J.I. Packer grows up
I've complained about the fluff 'n stuff, cotton candy diet of "Christian Living" books and sermons, where "it's all about me" seems to be the center of the faith. So I was surprised (or maybe not) to read this account of the early Christian walk and faith of 20th century giant, J.I. Packer.
"Having come to faith in my first term at Oxford, in 1944, I was nurtured in a fellowship where zeal for Christ and evangelism, and fortitude in face of criticism, were magnificently present, but where the operative theology was limited to a few Bible-based, surface-level ideas about God, Christ, the Holy Spirit, and personal faith and faithfulness. The accepted view of theological inquiry was that it was an unspiritual and dangerous distraction from the real demands of discipleship, unfruitfully muddling the mind and hardening the heart. In my foreword to Bruce Milne's fine little handbook of theology, Know the Truth, I recounted what a fool I made of myself by explaining to my college chaplain that theology (not bad theology, but theology as such) is poison to the soul. I was at that time a very young convert, naively regurgitating what those teaching me to love and serve my Lord had told me.

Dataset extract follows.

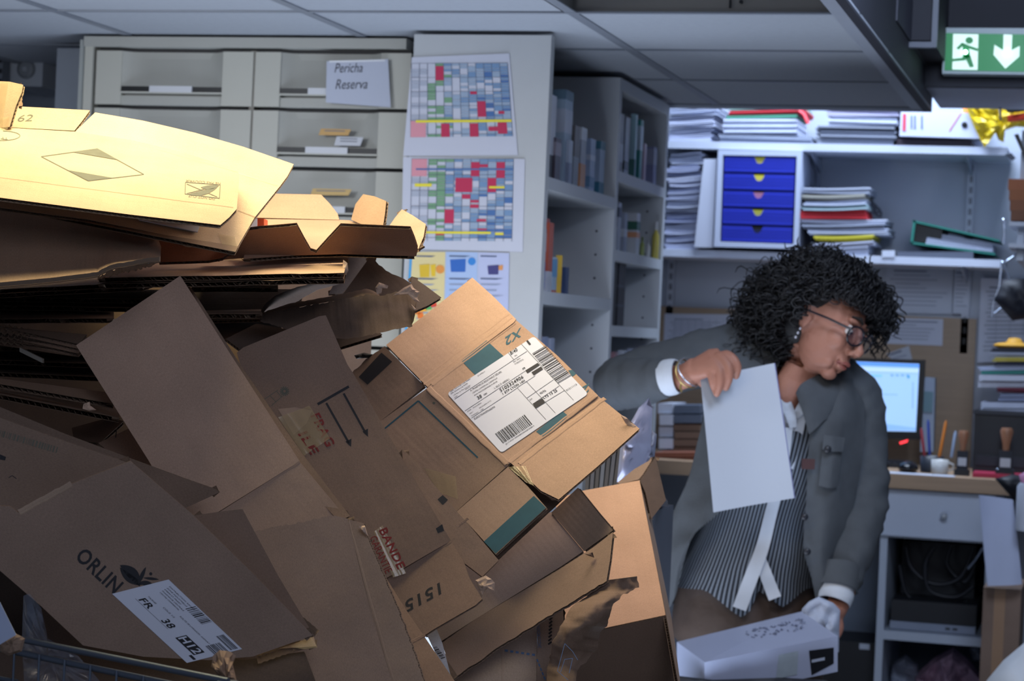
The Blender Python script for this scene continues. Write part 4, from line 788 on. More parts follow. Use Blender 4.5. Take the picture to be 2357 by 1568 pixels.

Though I soon saw the stupidity of thus rubbishing theology and started profiting from the Puritans, who were theologians to their fingertips, I never realized how theologizing can sanctify the mind and heart and deepen one's doctrine, devotion, and doxology all together till I read the Institutes [Calvin] and found it happening to me as I followed Calvin's argumentation."
From Packer's account of the importance of Calvin's
Institutes in his faith walk found in
Indelible Ink; 22 prominent Christian leaders discuss the books that shape their faith, Scott Larsen, ed., Waterbrook Press, 2003, p. 81. This title is in the UALC library of The Church at Mill Run (although not at the moment, since I have it checked out).